Ich gehe später nicht, wie mir die fürsorglichen Kaffeeverkäufer raten, nach rechts, um nicht noch einmal mit dem Gewalt-Szenario konfrontiert zu werden, sondern setze mich absichtlich in ein Café gegenüber des Palais des Festivals und schaue mir das Exercise noch eine Weile an. Es wird im Moment nicht mehr geschossen. Aber Polizei, Krankenwagen und Feuerwehr kommen mit Tatütata angefahren. Männer steigen aus, stehen herum, und sprechen in Funkgeräte. Die Feuerwehrmänner schleppen jetzt endlich die “toten” Männer von der Treppe, die dann unter dem Balkon des Palais geschützt liegen und später natürlich wieder miteinander reden. Aber sie bleiben da sitzen, sie sind ja “tot” und raus aus dem Spiel. Dann rennen viele Menschen mit erhobenen Armen aus dem Palais, vermutlich hat man sie aus einem Theatersaal “gerettet”. Sie aber, kaum sind sie aus dem Palais raus und wurden auf Waffen durchsucht, schlendern gemächlich und plaudernd zum Hafen. Wirkt wie früher, wenn wir in der Schule Feueralarm geprobt haben und lässig zu unserem sicheren Treffpunkt liefen. Immer wieder kommen “gerettete” Menschen aus dem Palais gerannt. Niemand scheint “verletzt”. Jetzt kommt eine Eliteeinheit der Polizei, ganz in Schwarz mit Helm und Schild, der RAID, Recherche assistance intervention dissuasion der Police Nationale. Die sind wirklich beeindruckend, wie sie in Windeseile in einer Schlange die Treppe hochhuschen. Alles andere, wenn es nicht gerade knallt, wirkt auf mich hölzern, unecht und naja, wenig überzeugend.

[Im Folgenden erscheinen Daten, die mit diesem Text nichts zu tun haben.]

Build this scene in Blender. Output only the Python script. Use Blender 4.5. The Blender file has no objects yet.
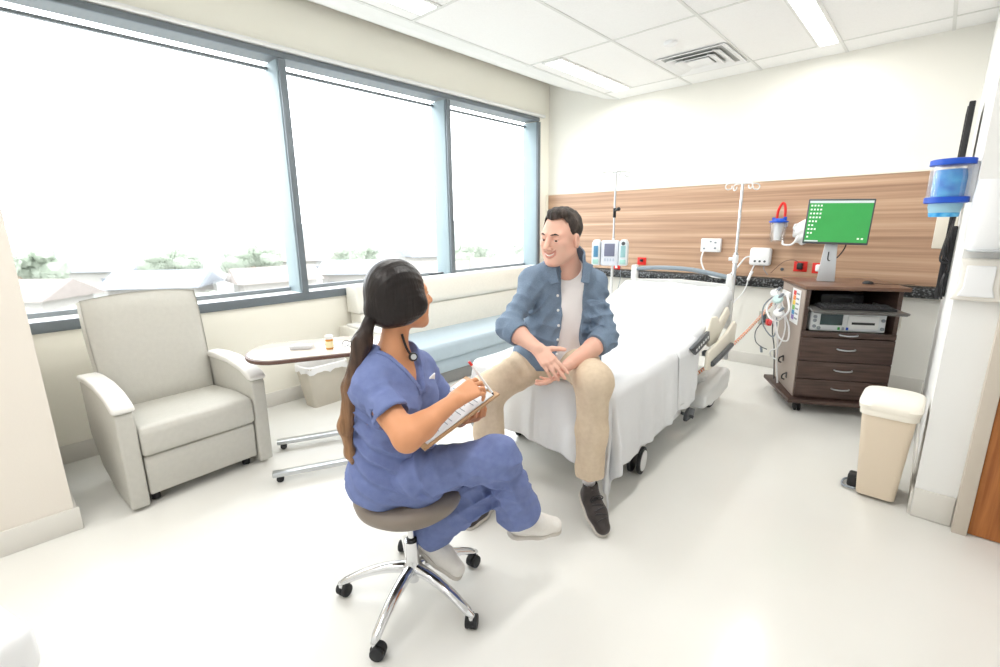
import bpy, bmesh, math, random
import numpy as np
from mathutils import Vector, Matrix, Euler

random.seed(4)
SC = bpy.context.scene
COL = SC.collection

# ------------------------------------------------------------------ camera
GS = 0.905          # the scene is drafted in units a little larger than metres; scaled at the end
cam_d = bpy.data.cameras.new('camera'); cam = bpy.data.objects.new('camera', cam_d); COL.objects.link(cam)
cam_d.sensor_width = 36; cam_d.lens = 16.891; cam_d.clip_start = 0.02; cam_d.clip_end = 800
_r = Vector((0.73890619, 0.6736965, -0.01227465)); _u = Vector((-0.14202189, 0.17352462, 0.97453527)); _f = Vector((-0.65867095, 0.71834688, -0.22389807))
M = Matrix((( _r.x, _u.x, -_f.x, 0), (_r.y, _u.y, -_f.y, 0), (_r.z, _u.z, -_f.z, 0), (0, 0, 0, 1)))
cam.matrix_world = Matrix.Translation((0, 0, 1.5)) @ M
SC.camera = cam

# ------------------------------------------------------------------ light and exposure
w = bpy.data.worlds.new('overcast_sky'); SC.world = w; w.use_nodes = True
w.node_tree.nodes['Background'].inputs[0].default_value = (0.93, 0.97, 1.0, 1)
w.node_tree.nodes['Background'].inputs[1].default_value = 4.2
LAMP_W = 11.0
SC.view_settings.view_transform = 'Standard'; SC.view_settings.look = 'None'
SC.view_settings.exposure = 0.40; SC.view_settings.gamma = 1.0; SC.view_settings.use_curve_mapping = False

# ------------------------------------------------------------------ helpers
def lin(c):
    return tuple(((x/255)/12.92 if x/255 <= 0.04045 else ((x/255+0.055)/1.055)**2.4) for x in c)

def mat(name, rgb, rough=0.5, metal=0.0, var=0.04, vs=6.0, bump=0.0, bs=60.0, rgb2=None, stretch=(1, 1, 1), coat=0.0, emit=0.0, alpha=1.0, trans=0.0, ior=1.45, spec=0.5, sheen=0.0, contrast=(0.3, 0.7)):
    m = bpy.data.materials.new(name); m.use_nodes = True
    nt = m.node_tree; b = nt.nodes['Principled BSDF']
    c = lin(rgb)
    tc = nt.nodes.new('ShaderNodeTexCoord'); mp = nt.nodes.new('ShaderNodeMapping'); mp.inputs['Scale'].default_value = stretch
    nt.links.new(tc.outputs['Object'], mp.inputs[0])
    n = nt.nodes.new('ShaderNodeTexNoise'); n.inputs['Scale'].default_value = vs; n.inputs['Detail'].default_value = 4
    nt.links.new(mp.outputs[0], n.inputs['Vector'])
    r = nt.nodes.new('ShaderNodeValToRGB'); r.color_ramp.elements[0].position = contrast[0]; r.color_ramp.elements[1].position = contrast[1]
    c2 = lin(rgb2) if rgb2 else tuple(min(1, x*(1+var)) for x in c)
    c1 = c if rgb2 else tuple(x*(1-var) for x in c)
    r.color_ramp.elements[0].color = (*c1, 1); r.color_ramp.elements[1].color = (*c2, 1)
    nt.links.new(n.outputs['Fac'], r.inputs[0]); nt.links.new(r.outputs[0], b.inputs['Base Color'])
    b.inputs['Roughness'].default_value = rough; b.inputs['Metallic'].default_value = metal
    b.inputs['IOR'].default_value = ior; b.inputs['Specular IOR Level'].default_value = spec
    if coat: b.inputs['Coat Weight'].default_value = coat; b.inputs['Coat Roughness'].default_value = 0.1
    if sheen: b.inputs['Sheen Weight'].default_value = sheen
    if trans: b.inputs['Transmission Weight'].default_value = trans
    if alpha < 1: b.inputs['Alpha'].default_value = alpha
    if emit: nt.links.new(r.outputs[0], b.inputs['Emission Color']); b.inputs['Emission Strength'].default_value = emit
    if bump:
        n2 = nt.nodes.new('ShaderNodeTexNoise'); n2.inputs['Scale'].default_value = bs; n2.inputs['Detail'].default_value = 3
        nt.links.new(mp.outputs[0], n2.inputs['Vector'])
        bp = nt.nodes.new('ShaderNodeBump'); bp.inputs['Strength'].default_value = bump; bp.inputs['Distance'].default_value = 0.01
        nt.links.new(n2.outputs['Fac'], bp.inputs['Height']); nt.links.new(bp.outputs[0], b.inputs['Normal'])
    return m

def V(*a): return Vector(a)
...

Heute steht es in der Zeitung. Tatsächlich hat es 31 “Tote” gegeben und doch auch jede Menge “Verletzte”, 22 davon schwer. Ich war aber auch nicht bis zum Schluss der Übung geblieben. Tatsächlich hat das Szenario den Verantwortlichen Schwachstellen aufgezeigt, die Zusammenarbeit zwischen den verschiedenen Einheiten muss verbessert werden, man darf die Meerseite nicht vernachlässigen, und die Notaufnahme im Krankenhaus war ganz klar überfordert, wurde bei einer Pressekonferenz verlautbart. Wenn ich fälschlicherweise dachte, man habe dieses Exercice wegen des in drei Wochen stattfindenden Filmfestivals durchgeführt, denn sagen wir mal so: Aus terroristischer Sicht wäre Cannes während des Filmfestivals ja ein super Ziel: so viel Hassenswertes auf einen Schlag, und Mediatisierter geht ja kaum -, so wurde dies bei der Pressekonferenz entschieden dementiert. Es gäbe überhaupt keinen Zusammenhang mit dem zukünftigen Filmfestival, das im übrigen so gut gesichert sei, wie nie zuvor. Da sind wir ja erleichtert.